Having dealt with Harold and Maude for years now through Paramount’s DVD release (and before that on Paramount’s laserdisc), it’s never really occurred to me how much of an overhaul this movie might need, but the difference between that disc and this Criterion Blu-ray is pretty revelatory in terms of picture quality. Whereas before the movie was mired in muddy dark browns and greens, on this Blu-ray it’s now covered in eye-popping dark browns and greens, not to mention a whole other palette of surprising colors that I was never able to notice before. I often wonder with Criterion discs if some of these old movies look better than they did upon release. This one certainly looks better than I’ve seen it before, and in fact when I went back and looked at the Paramount DVD for screengrab purposes, I was rather stunned by how bad it looked. Also, in addition to the original uncompressed mono soundtrack, this edition offers up a newly remastered stereo track. The music of Cat Stevens has never sounded so good in a feature film.

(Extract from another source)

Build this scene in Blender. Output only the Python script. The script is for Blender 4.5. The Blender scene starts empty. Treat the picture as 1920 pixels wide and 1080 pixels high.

Hey Criterion! More Hal Ashby on Blu-ray! Shampoo, pretty please!?!? You did that one many years ago on laserdisc and it’s time to go back to the well. 

Director Hal Ashby's Hitchcock cameo
Blu-ray Extras: In a perfect world, the special features here would be considerably more extensive, or at the very least there’d be interviews or commentaries with Bud Cort and/or Vivian Pickles[1], but alas, ‘tis not to be. Perhaps it was the lovely little 2011 interview with Yusef/Cat Stevens that made me want more? Yes, that must have been it. Because before this Criterion disc came along, I was satisfied with the content of the nearly bare bones Paramount DVD I’ve had for years. In addition to talking with Cat, there are vintage audio pieces (that play over montages) with both Hal Ashby and screenwriter Colin Higgins from ’72 and ’79 respectively, taken from Harold Lloyd Masters Seminars. An informative commentary track alternating between Ashby biographer Nick Dawson and the film’s producer Charles B. Mulvehill rounds out the disc’s bonus features. (The two theatrical trailers on the Paramount disc have not made the leap, I’m afraid to report.)

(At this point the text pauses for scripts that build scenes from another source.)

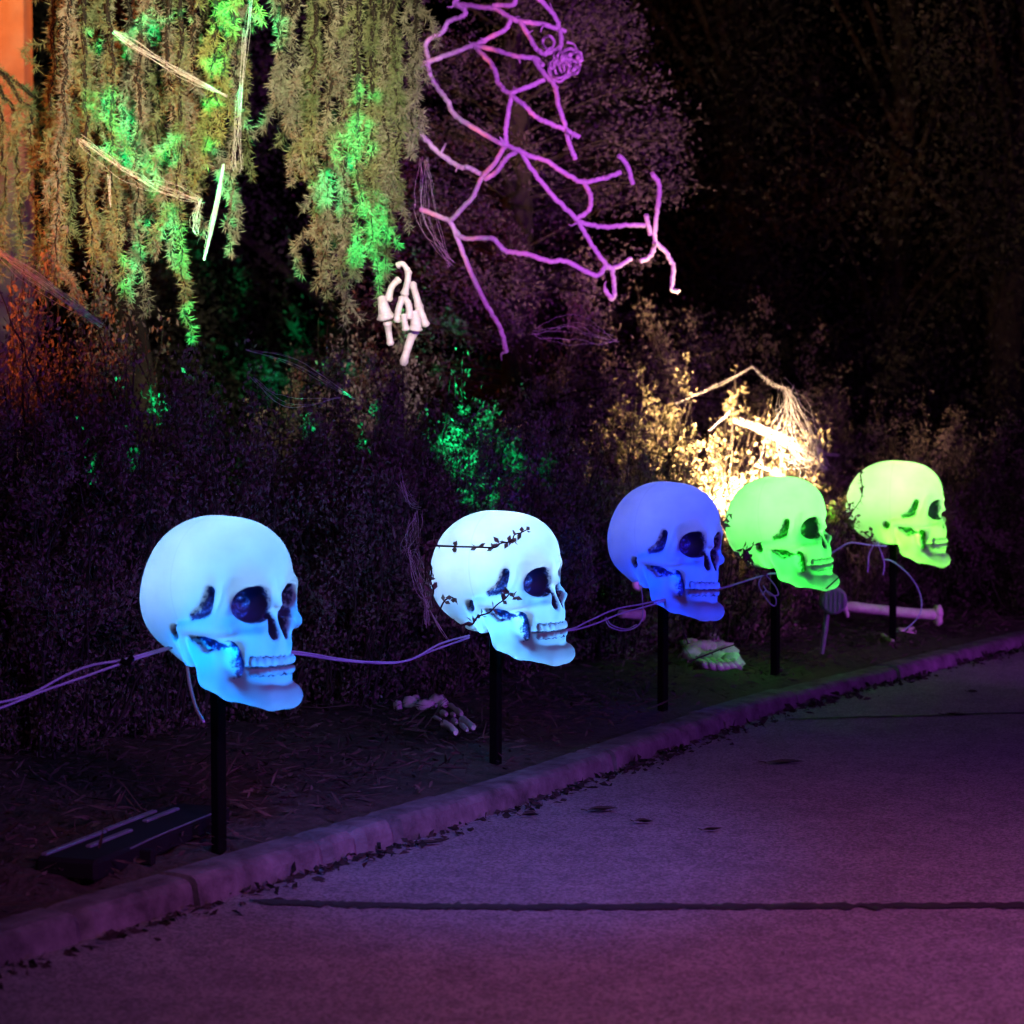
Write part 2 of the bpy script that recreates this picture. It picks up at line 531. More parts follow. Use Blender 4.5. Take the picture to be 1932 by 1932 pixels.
    n3 = t.nodes.new("ShaderNodeTexNoise"); n3.inputs["Scale"].default_value = 30; n3.inputs["Detail"].default_value = 3
    t.links.new(tc.outputs["Object"], n3.inputs["Vector"])
    t.links.new(n3.outputs["Fac"], bp.inputs["Height"]); t.links.new(bp.outputs[0], df.inputs["Normal"])
    t.links.new(mx.outputs[0], out.inputs[0])
    return m


# ================================================================== SETTING
# kerb line, read off its inner top edge
kerb_px = [(-420, 1868), (-200, 1803), (0, 1745), (250, 1673), (500, 1600), (660, 1555), (930, 1475), (1240, 1372), (1500, 1296), (1700, 1249), (1932, 1194), (2200, 1134), (2600, 1055)]
KL = spline([G(u, v) for u, v in kerb_px], 12)          # inner edge on z = 0


def road_z(d):
    return -0.062 + 0.024 * float(np.clip((d - 7.5) / 4.0, 0, 1))


ROADZ = np.vectorize(road_z)
# tangents and outward normal (towards the road)
T = unit(np.gradient(KL, axis=0)); NO = np.stack([T[:, 1], -T[:, 0], np.zeros(len(T))], 1)

# road sheet
mb = MB()
xs = np.linspace(-30, 60, 61); ys = np.linspace(-12, 120, 133)
X, Y = np.meshgrid(xs, ys, indexing='ij')
Z = ROADZ(Y)
V = np.stack([X, Y, Z], -1).reshape(-1, 3)
i = np.arange(len(xs) - 1)[:, None] * len(ys); j = np.arange(len(ys) - 1)[None]
mb.add(V, np.stack([i + j, i + len(ys) + j, i + len(ys) + j + 1, i + j + 1], -1).reshape(-1, 4))
road = mb.build("road", M_ASPHALT); tag(road, "dark asphalt road in purple and red light", kind="structure")

# planting bed: from the kerb back over the hill
mb = MB()
A = KL - NO * 0.0
K = 40
rows = []
rgb = np.random.default_rng(3)
for k in range(K):
    o = 0.02 + (k / (K - 1)) ** 2.2 * 45
    p = A - NO * o
    wob = 0.02 * np.sin(p[:, 0] * 5 + k) * np.cos(p[:, 1] * 4) + 0.012 * rgb.standard_normal(len(p))
    rise = 0.05 * (1 - math.exp(-o * 1.5)) + 0.06 * np.clip(o - 2.5, 0, 60)
    p = p + np.stack([0 * wob, 0 * wob, wob * min(1, o * 6) + rise - 0.012], 1)
    rows.append(p)
V = np.stack(rows, 0)
n1, n2 = V.shape[:2]
i = np.arange(n1 - 1)[:, None] * n2; j = np.arange(n2 - 1)[None]
mb.add(V.reshape(-1, 3), np.stack([i + j, i + j + 1, i + n2 + j + 1, i + n2 + j], -1).reshape(-1, 4))
bed = mb.build("ground", M_SOIL); tag(bed, "dark bare soil of the planting bed behind the kerb", kind="structure")

# kerb: cast lengths with uneven joints
kerb = empty("kerb", tuple(KL[40])); tag(kerb, "worn concrete kerb between planting bed and road", kind="structure")
dist = np.concatenate([[0], np.cumsum(np.linalg.norm(np.diff(KL, axis=0), axis=1))])


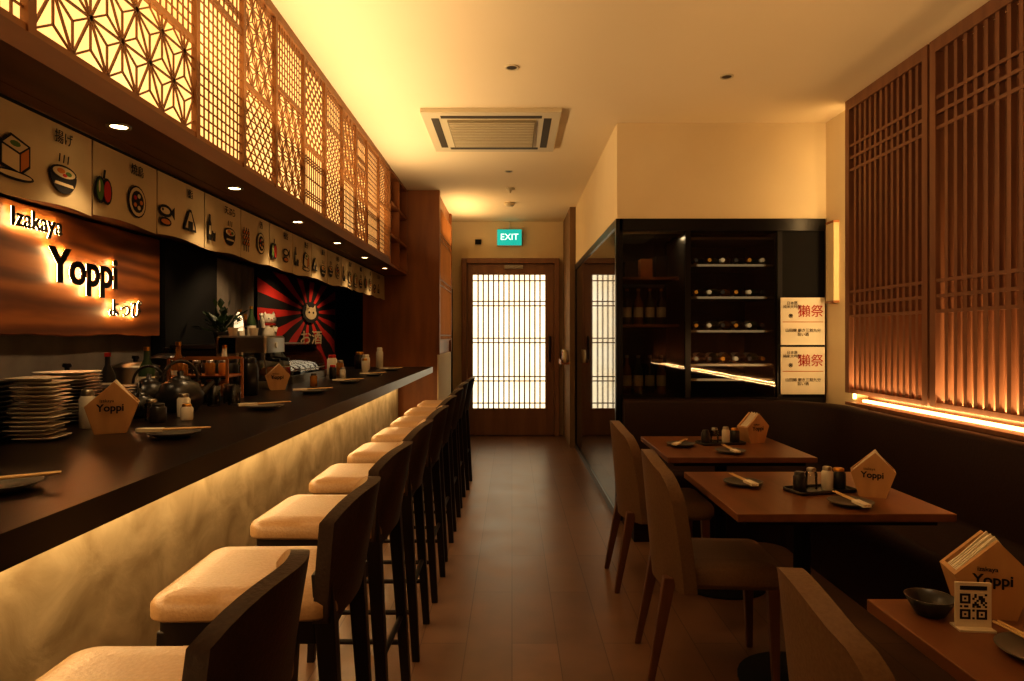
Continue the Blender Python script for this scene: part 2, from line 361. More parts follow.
# sunburst noren
def burst():
    m=mat('sunburst_cloth','#a02218',.9);nt=m.node_tree;bs=nt.nodes['Principled BSDF'];L=nt.links.new
    tc=nt.nodes.new('ShaderNodeTexCoord');sx=nt.nodes.new('ShaderNodeSeparateXYZ');L(tc.outputs['Object'],sx.inputs[0])
    def mth(op,a,bv=None):
        n=nt.nodes.new('ShaderNodeMath');n.operation=op
        for k,v in enumerate((a,bv)):
            if v is None: continue
            if isinstance(v,(int,float)): n.inputs[k].default_value=v
            else: L(v,n.inputs[k])
        return n.outputs[0]
    an=mth('ARCTAN2',sx.outputs['Z'],mth('MULTIPLY',sx.outputs['Y'],.36));ry=mth('SINE',mth('MULTIPLY',an,14.0));g=mth('GREATER_THAN',ry,.15)
    mx=nt.nodes.new('ShaderNodeMix');mx.data_type='RGBA';L(g,mx.inputs[0]);mx.inputs[6].default_value=lin('#1a1310');mx.inputs[7].default_value=lin('#c02a1c');L(mx.outputs[2],bs.inputs['Base Color'])
    return m
b=MB()
fy=lambda u,v:(.012*math.sin(u*30)*(1-v),-1.6+u*2.75,-.80+v*1.16)
b.shell(fy,lambda u,v:(fy(u,v)[0]-.003,fy(u,v)[1],fy(u,v)[2]),60,4,burst())
K_=2.7
b.prism([(.016,p[0]*K_,p[1]) for p in ell(.12,.12,24)],(.002,0,0),M_ink)
b.prism([(.019,p[0]*K_,p[1]) for p in ell(.08,.07,20,0,-.01)],(.002,0,0),M_cloth)
for s in(-1,1):
    b.prism([(.019,s*.07*K_,.02),(.019,s*.022*K_,.045),(.019,s*.06*K_,.09)],(.002,0,0),M_cloth)
    b.prism([(.022,(s*.03+p[0])*K_,-.0+p[1]) for p in ell(.012,.014,10)],(.002,0,0),M_ink)
nb=b.build('sunburst_noren',(-2.33,7.85,1.62))
text('noren_text','お酒',(.024,.0,-.30),RL,.17,M_cloth,.001,nb,.002,sx=2.6)
# kitchen back
b=MB();b.box(-2.395,-1.98,2.3,4.5,0,.92,M_steel);b.box(-2.395,-1.96,2.3,4.5,.92,.95,M_steel);b.build('kitchen_worktop',bevel=.004)
def pot(loc,r,h,m=M_steel):
    b=MB();b.lathe((0,0,0),[(r*.96,0),(r,.01),(r,h),(r*1.04,h),(r*1.04,h+.008),(r*.5,h+.03),(.02,h+.034)],m,24);b.lathe((0,0,h+.033),[(.012,0),(.012,.015),(.022,.02),(.018,.035)],M_black,12)
    for s in(-1,1): b.rod((s*r,-.03,h*.75),(s*(r+.03),-.03,h*.75),.005,m);b.rod((s*r,.03,h*.75),(s*(r+.03),.03,h*.75),.005,m);b.rod((s*(r+.03),-.035,h*.75),(s*(r+.03),.035,h*.75),.005,m)
    b.build('stock_pot',loc)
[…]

Additionally, the Blu-ray includes one of those fine inner booklets that Criterion does so well. This one spans 36 pages and is full of cute little Harold and Maude illustrations in the same vein as the cover art. It features: A new essay entitled “Life and How to Live It,” by one of the most insightful, not to mention dangerous, living movie/TV critics, Matt Zoller Seitz (whom, it must be said, I also call a friend); a reprint of a 1971 New York Times article/interview with Ruth Gordon by Leticia Kent entitled “A Boy of Twenty and a Woman of Eighty”; a transcript of a 1997 conversation between Bud Cort, cinematographer John Alonzo, and James Rogers of the Colin Higgins Trust; lastly, there’s a short 2001 interview conducted by Rogers with the film’s executive producer, Mildred Lewis, and her family, entitled “Meeting Colin Higgins.”

 [1] Bud Cort and Ruth Gordon have quite understandably gotten all the glory for Harold and Maude over the years, but damn it, Vivian Pickles, who plays Harold’s mother, is just as good as the two leads, and maybe as important to the goings-on. Through many viewings, I’ve come to really appreciate what this actress brought to the movie, and how spot on her portrayal is of a mother very much at wits end and utterly ill-equipped to deal with her emotionally disturbed son. Again, like so much of this movie, Mrs. Chasen is very much a character of her time, yet the character transcends the decades and works every bit as well today. Nearly every word that comes out of her mouth is priceless and every move she makes is calculated comedic perfection. Pickles just doesn’t get nearly enough credit for her work here.